Set task:
Give again, word for word, each line from the top of the listing through the line that holds "to the camera".

Material provided:
▼▼▼
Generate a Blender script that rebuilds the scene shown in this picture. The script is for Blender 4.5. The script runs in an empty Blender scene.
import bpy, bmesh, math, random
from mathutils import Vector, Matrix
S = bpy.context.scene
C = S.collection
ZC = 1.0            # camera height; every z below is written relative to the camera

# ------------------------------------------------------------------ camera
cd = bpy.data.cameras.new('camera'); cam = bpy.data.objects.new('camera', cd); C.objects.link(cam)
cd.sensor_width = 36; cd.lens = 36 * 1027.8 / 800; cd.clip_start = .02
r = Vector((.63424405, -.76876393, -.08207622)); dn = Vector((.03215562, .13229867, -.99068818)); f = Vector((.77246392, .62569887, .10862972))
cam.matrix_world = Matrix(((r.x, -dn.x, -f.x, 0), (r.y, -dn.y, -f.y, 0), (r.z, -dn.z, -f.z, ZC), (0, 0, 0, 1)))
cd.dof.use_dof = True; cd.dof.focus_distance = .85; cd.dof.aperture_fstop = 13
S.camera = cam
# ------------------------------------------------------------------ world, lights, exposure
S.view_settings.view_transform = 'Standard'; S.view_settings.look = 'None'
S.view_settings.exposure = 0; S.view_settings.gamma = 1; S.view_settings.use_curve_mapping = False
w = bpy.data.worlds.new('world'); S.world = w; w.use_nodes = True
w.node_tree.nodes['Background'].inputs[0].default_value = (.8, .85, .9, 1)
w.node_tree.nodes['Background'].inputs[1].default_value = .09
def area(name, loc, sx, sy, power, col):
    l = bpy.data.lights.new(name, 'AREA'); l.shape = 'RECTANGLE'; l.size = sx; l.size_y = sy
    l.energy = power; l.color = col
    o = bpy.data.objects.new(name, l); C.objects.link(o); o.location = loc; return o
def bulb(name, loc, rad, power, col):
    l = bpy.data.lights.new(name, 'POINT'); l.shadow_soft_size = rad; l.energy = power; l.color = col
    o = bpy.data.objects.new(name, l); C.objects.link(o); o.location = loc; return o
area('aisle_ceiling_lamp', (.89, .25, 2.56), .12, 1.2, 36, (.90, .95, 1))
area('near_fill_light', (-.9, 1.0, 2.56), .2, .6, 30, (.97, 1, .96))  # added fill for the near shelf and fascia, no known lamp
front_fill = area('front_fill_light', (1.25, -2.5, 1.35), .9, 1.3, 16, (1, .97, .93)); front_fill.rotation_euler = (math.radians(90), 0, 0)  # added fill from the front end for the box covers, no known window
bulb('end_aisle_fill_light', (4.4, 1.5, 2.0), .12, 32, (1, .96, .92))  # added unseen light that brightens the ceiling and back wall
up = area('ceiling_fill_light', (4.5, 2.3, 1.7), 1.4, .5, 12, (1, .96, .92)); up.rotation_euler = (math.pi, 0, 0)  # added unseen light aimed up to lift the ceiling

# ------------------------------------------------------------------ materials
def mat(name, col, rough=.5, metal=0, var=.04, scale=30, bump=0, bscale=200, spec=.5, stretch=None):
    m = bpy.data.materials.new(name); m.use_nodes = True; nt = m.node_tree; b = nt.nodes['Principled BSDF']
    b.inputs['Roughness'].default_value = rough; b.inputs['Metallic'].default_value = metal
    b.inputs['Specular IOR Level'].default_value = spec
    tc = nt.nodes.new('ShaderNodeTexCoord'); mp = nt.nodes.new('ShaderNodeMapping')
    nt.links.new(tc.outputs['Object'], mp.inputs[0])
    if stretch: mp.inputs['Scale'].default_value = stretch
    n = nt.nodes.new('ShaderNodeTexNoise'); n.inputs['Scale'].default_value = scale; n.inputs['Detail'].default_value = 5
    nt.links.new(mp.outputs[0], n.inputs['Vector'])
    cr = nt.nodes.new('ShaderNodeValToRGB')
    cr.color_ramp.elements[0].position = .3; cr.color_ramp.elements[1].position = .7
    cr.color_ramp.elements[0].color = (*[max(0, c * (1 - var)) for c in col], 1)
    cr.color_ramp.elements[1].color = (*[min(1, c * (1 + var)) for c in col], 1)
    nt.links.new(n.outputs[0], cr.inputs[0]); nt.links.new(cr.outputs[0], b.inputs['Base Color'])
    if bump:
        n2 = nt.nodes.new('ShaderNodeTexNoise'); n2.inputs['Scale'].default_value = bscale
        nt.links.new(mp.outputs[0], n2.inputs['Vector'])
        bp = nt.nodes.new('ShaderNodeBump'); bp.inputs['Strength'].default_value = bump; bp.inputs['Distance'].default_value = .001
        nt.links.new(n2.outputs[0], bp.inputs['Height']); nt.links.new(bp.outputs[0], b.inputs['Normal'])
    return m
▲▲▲
Full response:
Generate a Blender script that rebuilds the scene shown in this picture. The script is for Blender 4.5. The script runs in an empty Blender scene.
import bpy, bmesh, math, random
from mathutils import Vector, Matrix
S = bpy.context.scene
C = S.collection
ZC = 1.0            # camera height; every z below is written relative to the camera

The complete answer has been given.